▶ [Task instructions]: Search the data below for "scene"; list each line that holds it.

━━ Supplied data ━━

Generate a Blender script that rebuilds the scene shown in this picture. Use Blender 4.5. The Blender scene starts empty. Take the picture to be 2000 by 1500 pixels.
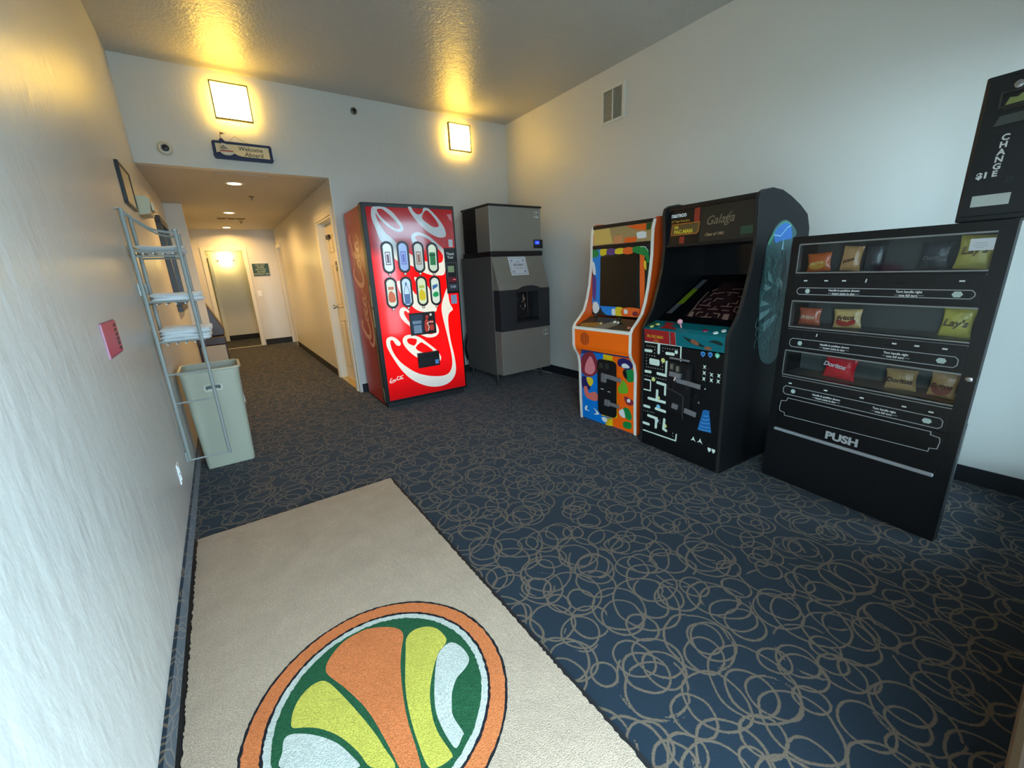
import bpy, math, random, json
from mathutils import Matrix, Vector
random.seed(4)
R=math.radians
C=bpy.context.scene.collection
sc=bpy.context.scene
# ---------------------------------------------------------------- camera
YAW,PITCH,ROLL=R(-34.377),R(-15.62),R(-2.594)
fw=Vector((-math.sin(YAW)*math.cos(PITCH),math.cos(YAW)*math.cos(PITCH),math.sin(PITCH)))
rt=fw.cross(Vector((0,0,1))).normalized(); up=rt.cross(fw)
r2=rt*math.cos(ROLL)+up*math.sin(ROLL); u2=-rt*math.sin(ROLL)+up*math.cos(ROLL)
cd=bpy.data.cameras.new('camera'); cam=bpy.data.objects.new('camera',cd); C.objects.link(cam)
m=Matrix((r2,u2,-fw)).transposed().to_4x4(); m.translation=Vector((0.378,-0.197,1.355))
cam.matrix_world=m; cd.sensor_width=36; cd.sensor_fit='HORIZONTAL'; cd.lens=799.229/2000*36; cd.clip_start=0.02
sc.camera=cam
# ---------------------------------------------------------------- world, daylight, exposure
W=bpy.data.worlds.new('world'); sc.world=W; W.use_nodes=True
bg=W.node_tree.nodes['Background']; bg.inputs[0].default_value=(0.56,0.81,1.0,1); bg.inputs[1].default_value=18.0
sc.view_settings.view_transform='Standard'; sc.view_settings.look='None'
sc.view_settings.exposure=0.0; sc.view_settings.gamma=1.0; sc.view_settings.use_curve_mapping=False
def portal(name,x0,x1,z0,z1,y):
    l=bpy.data.lights.new(name,'AREA'); l.shape='RECTANGLE'; l.size=x1-x0; l.size_y=z1-z0
    l.cycles.is_portal=True
    o=bpy.data.objects.new(name,l); C.objects.link(o); o.location=((x0+x1)/2,y,(z0+z1)/2); o.rotation_euler=(R(90),0,0)
DOOR=(0.02,1.35,0.0,2.12); WIN=(2.75,3.80,0.14,2.4)
portal('entrance_daylight',*DOOR,-0.42); portal('window_daylight',*WIN,-0.42)
# ---------------------------------------------------------------- materials
def srgb(c): return tuple(((v/255+.055)/1.055)**2.4 if v>10 else v/255/12.92 for v in c)
MATS={}
def mat(name,col,rough=.5,metal=0.0,emit=0.0,ecol=None,bump=0,bscale=100,spec=.5,coat=0):
    if name in MATS: return MATS[name]
    m=bpy.data.materials.new(name); m.use_nodes=True; nt=m.node_tree; p=nt.nodes['Principled BSDF']
    c=srgb(col); p.inputs['Base Color'].default_value=(*c,1); p.inputs['Roughness'].default_value=rough
    p.inputs['Metallic'].default_value=metal; p.inputs['Specular IOR Level'].default_value=spec
    p.inputs['Coat Weight'].default_value=coat
    n=nt.nodes.new('ShaderNodeTexNoise'); n.inputs['Scale'].default_value=bscale; n.inputs['Detail'].default_value=3
    tc=nt.nodes.new('ShaderNodeNewGeometry'); nt.links.new(tc.outputs['Position'],n.inputs['Vector'])
    if emit:
        p.inputs['Emission Color'].default_value=(*srgb(ecol or col),1); p.inputs['Emission Strength'].default_value=emit
    if bump:
        b=nt.nodes.new('ShaderNodeBump'); b.inputs['Strength'].default_value=bump; b.inputs['Distance'].default_value=.004
        nt.links.new(n.outputs['Fac'],b.inputs['Height']); nt.links.new(b.outputs[0],p.inputs['Normal'])
    else:
        r=nt.nodes.new('ShaderNodeMapRange'); r.inputs['To Min'].default_value=max(0,rough-.015); r.inputs['To Max'].default_value=min(1,rough+.015)
        nt.links.new(n.outputs['Fac'],r.inputs[0]); nt.links.new(r.outputs[0],p.inputs['Roughness'])
    MATS[name]=m; return m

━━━

▶ [Response]:
Generate a Blender script that rebuilds the scene shown in this picture. Use Blender 4.5. The Blender scene starts empty. Take the picture to be 2000 by 1500 pixels.
C=bpy.context.scene.collection
sc=bpy.context.scene